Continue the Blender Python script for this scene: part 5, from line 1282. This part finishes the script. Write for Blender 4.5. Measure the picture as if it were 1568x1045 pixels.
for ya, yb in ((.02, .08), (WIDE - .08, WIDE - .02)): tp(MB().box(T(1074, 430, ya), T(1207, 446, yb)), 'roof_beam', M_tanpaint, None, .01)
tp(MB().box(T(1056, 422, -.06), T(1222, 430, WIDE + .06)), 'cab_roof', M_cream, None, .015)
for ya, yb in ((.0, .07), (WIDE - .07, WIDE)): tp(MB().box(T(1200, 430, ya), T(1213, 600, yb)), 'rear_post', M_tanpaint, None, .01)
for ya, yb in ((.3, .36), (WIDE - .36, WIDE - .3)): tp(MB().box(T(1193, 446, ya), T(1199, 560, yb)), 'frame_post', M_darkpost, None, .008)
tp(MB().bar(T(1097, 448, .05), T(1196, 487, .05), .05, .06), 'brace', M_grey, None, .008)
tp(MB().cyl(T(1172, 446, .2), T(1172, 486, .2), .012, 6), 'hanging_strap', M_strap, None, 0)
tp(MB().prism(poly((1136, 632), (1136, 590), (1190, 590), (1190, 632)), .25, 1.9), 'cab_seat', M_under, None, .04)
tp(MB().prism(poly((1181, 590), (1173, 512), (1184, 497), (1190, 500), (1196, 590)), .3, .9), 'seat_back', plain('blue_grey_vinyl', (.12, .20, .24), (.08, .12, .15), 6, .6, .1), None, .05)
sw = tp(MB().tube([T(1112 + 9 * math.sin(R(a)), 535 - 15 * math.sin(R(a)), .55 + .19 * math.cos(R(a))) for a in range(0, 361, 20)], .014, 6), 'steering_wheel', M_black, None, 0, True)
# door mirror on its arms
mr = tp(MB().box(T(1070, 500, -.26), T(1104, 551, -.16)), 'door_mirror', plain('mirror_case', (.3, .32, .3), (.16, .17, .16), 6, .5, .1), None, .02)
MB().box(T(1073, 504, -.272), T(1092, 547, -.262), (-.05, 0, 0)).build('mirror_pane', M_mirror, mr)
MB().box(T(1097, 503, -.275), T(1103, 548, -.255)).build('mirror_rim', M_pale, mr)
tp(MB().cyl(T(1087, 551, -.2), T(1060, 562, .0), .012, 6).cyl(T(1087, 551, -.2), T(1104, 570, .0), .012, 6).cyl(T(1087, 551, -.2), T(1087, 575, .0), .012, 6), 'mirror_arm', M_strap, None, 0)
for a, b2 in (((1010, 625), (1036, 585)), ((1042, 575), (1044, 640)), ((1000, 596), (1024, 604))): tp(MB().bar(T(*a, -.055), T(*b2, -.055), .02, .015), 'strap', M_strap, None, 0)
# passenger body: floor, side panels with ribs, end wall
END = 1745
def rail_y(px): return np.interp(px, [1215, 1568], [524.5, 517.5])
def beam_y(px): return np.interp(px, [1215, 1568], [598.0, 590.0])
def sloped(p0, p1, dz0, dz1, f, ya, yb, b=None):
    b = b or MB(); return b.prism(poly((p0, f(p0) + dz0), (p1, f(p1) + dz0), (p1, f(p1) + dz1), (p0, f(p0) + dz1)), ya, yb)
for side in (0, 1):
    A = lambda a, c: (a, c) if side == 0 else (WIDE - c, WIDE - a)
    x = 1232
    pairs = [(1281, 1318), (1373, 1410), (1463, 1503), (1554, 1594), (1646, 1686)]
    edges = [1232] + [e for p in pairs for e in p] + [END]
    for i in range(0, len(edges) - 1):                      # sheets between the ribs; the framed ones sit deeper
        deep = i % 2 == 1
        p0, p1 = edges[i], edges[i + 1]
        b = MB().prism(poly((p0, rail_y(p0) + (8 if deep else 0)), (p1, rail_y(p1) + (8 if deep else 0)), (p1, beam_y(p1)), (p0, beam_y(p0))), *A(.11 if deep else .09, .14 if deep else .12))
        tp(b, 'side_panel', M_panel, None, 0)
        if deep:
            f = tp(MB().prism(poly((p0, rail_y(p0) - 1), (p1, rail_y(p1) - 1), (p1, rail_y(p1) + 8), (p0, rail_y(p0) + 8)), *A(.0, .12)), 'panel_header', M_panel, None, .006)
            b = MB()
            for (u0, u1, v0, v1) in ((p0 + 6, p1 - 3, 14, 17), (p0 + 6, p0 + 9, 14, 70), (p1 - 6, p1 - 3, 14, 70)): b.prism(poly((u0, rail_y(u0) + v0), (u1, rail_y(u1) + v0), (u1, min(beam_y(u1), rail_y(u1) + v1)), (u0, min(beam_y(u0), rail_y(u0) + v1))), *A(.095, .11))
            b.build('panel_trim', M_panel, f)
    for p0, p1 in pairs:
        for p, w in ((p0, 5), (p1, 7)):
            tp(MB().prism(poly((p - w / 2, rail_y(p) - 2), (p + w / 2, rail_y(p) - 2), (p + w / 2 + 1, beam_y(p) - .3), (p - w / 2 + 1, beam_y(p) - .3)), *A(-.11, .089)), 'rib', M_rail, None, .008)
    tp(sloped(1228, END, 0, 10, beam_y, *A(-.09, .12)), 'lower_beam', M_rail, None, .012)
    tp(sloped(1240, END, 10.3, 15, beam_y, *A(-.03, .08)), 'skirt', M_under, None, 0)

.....

Retype all of the data shown above, word for word.

#### The response:
Continue the Blender Python script for this scene: part 5, from line 1282. This part finishes the script. Write for Blender 4.5. Measure the picture as if it were 1568x1045 pixels.
for ya, yb in ((.02, .08), (WIDE - .08, WIDE - .02)): tp(MB().box(T(1074, 430, ya), T(1207, 446, yb)), 'roof_beam', M_tanpaint, None, .01)
tp(MB().box(T(1056, 422, -.06), T(1222, 430, WIDE + .06)), 'cab_roof', M_cream, None, .015)
for ya, yb in ((.0, .07), (WIDE - .07, WIDE)): tp(MB().box(T(1200, 430, ya), T(1213, 600, yb)), 'rear_post', M_tanpaint, None, .01)
for ya, yb in ((.3, .36), (WIDE - .36, WIDE - .3)): tp(MB().box(T(1193, 446, ya), T(1199, 560, yb)), 'frame_post', M_darkpost, None, .008)
tp(MB().bar(T(1097, 448, .05), T(1196, 487, .05), .05, .06), 'brace', M_grey, None, .008)
tp(MB().cyl(T(1172, 446, .2), T(1172, 486, .2), .012, 6), 'hanging_strap', M_strap, None, 0)
tp(MB().prism(poly((1136, 632), (1136, 590), (1190, 590), (1190, 632)), .25, 1.9), 'cab_seat', M_under, None, .04)
tp(MB().prism(poly((1181, 590), (1173, 512), (1184, 497), (1190, 500), (1196, 590)), .3, .9), 'seat_back', plain('blue_grey_vinyl', (.12, .20, .24), (.08, .12, .15), 6, .6, .1), None, .05)
sw = tp(MB().tube([T(1112 + 9 * math.sin(R(a)), 535 - 15 * math.sin(R(a)), .55 + .19 * math.cos(R(a))) for a in range(0, 361, 20)], .014, 6), 'steering_wheel', M_black, None, 0, True)
# door mirror on its arms
mr = tp(MB().box(T(1070, 500, -.26), T(1104, 551, -.16)), 'door_mirror', plain('mirror_case', (.3, .32, .3), (.16, .17, .16), 6, .5, .1), None, .02)
MB().box(T(1073, 504, -.272), T(1092, 547, -.262), (-.05, 0, 0)).build('mirror_pane', M_mirror, mr)
MB().box(T(1097, 503, -.275), T(1103, 548, -.255)).build('mirror_rim', M_pale, mr)
tp(MB().cyl(T(1087, 551, -.2), T(1060, 562, .0), .012, 6).cyl(T(1087, 551, -.2), T(1104, 570, .0), .012, 6).cyl(T(1087, 551, -.2), T(1087, 575, .0), .012, 6), 'mirror_arm', M_strap, None, 0)
for a, b2 in (((1010, 625), (1036, 585)), ((1042, 575), (1044, 640)), ((1000, 596), (1024, 604))): tp(MB().bar(T(*a, -.055), T(*b2, -.055), .02, .015), 'strap', M_strap, None, 0)
# passenger body: floor, side panels with ribs, end wall
END = 1745
def rail_y(px): return np.interp(px, [1215, 1568], [524.5, 517.5])
def beam_y(px): return np.interp(px, [1215, 1568], [598.0, 590.0])
def sloped(p0, p1, dz0, dz1, f, ya, yb, b=None):
    b = b or MB(); return b.prism(poly((p0, f(p0) + dz0), (p1, f(p1) + dz0), (p1, f(p1) + dz1), (p0, f(p0) + dz1)), ya, yb)
for side in (0, 1):
    A = lambda a, c: (a, c) if side == 0 else (WIDE - c, WIDE - a)
    x = 1232
    pairs = [(1281, 1318), (1373, 1410), (1463, 1503), (1554, 1594), (1646, 1686)]
    edges = [1232] + [e for p in pairs for e in p] + [END]
    for i in range(0, len(edges) - 1):                      # sheets between the ribs; the framed ones sit deeper
        deep = i % 2 == 1
        p0, p1 = edges[i], edges[i + 1]
        b = MB().prism(poly((p0, rail_y(p0) + (8 if deep else 0)), (p1, rail_y(p1) + (8 if deep else 0)), (p1, beam_y(p1)), (p0, beam_y(p0))), *A(.11 if deep else .09, .14 if deep else .12))
        tp(b, 'side_panel', M_panel, None, 0)
        if deep:
            f = tp(MB().prism(poly((p0, rail_y(p0) - 1), (p1, rail_y(p1) - 1), (p1, rail_y(p1) + 8), (p0, rail_y(p0) + 8)), *A(.0, .12)), 'panel_header', M_panel, None, .006)
            b = MB()
            for (u0, u1, v0, v1) in ((p0 + 6, p1 - 3, 14, 17), (p0 + 6, p0 + 9, 14, 70), (p1 - 6, p1 - 3, 14, 70)): b.prism(poly((u0, rail_y(u0) + v0), (u1, rail_y(u1) + v0), (u1, min(beam_y(u1), rail_y(u1) + v1)), (u0, min(beam_y(u0), rail_y(u0) + v1))), *A(.095, .11))
            b.build('panel_trim', M_panel, f)
    for p0, p1 in pairs:
        for p, w in ((p0, 5), (p1, 7)):
            tp(MB().prism(poly((p - w / 2, rail_y(p) - 2), (p + w / 2, rail_y(p) - 2), (p + w / 2 + 1, beam_y(p) - .3), (p - w / 2 + 1, beam_y(p) - .3)), *A(-.11, .089)), 'rib', M_rail, None, .008)
    tp(sloped(1228, END, 0, 10, beam_y, *A(-.09, .12)), 'lower_beam', M_rail, None, .012)
    tp(sloped(1240, END, 10.3, 15, beam_y, *A(-.03, .08)), 'skirt', M_under, None, 0)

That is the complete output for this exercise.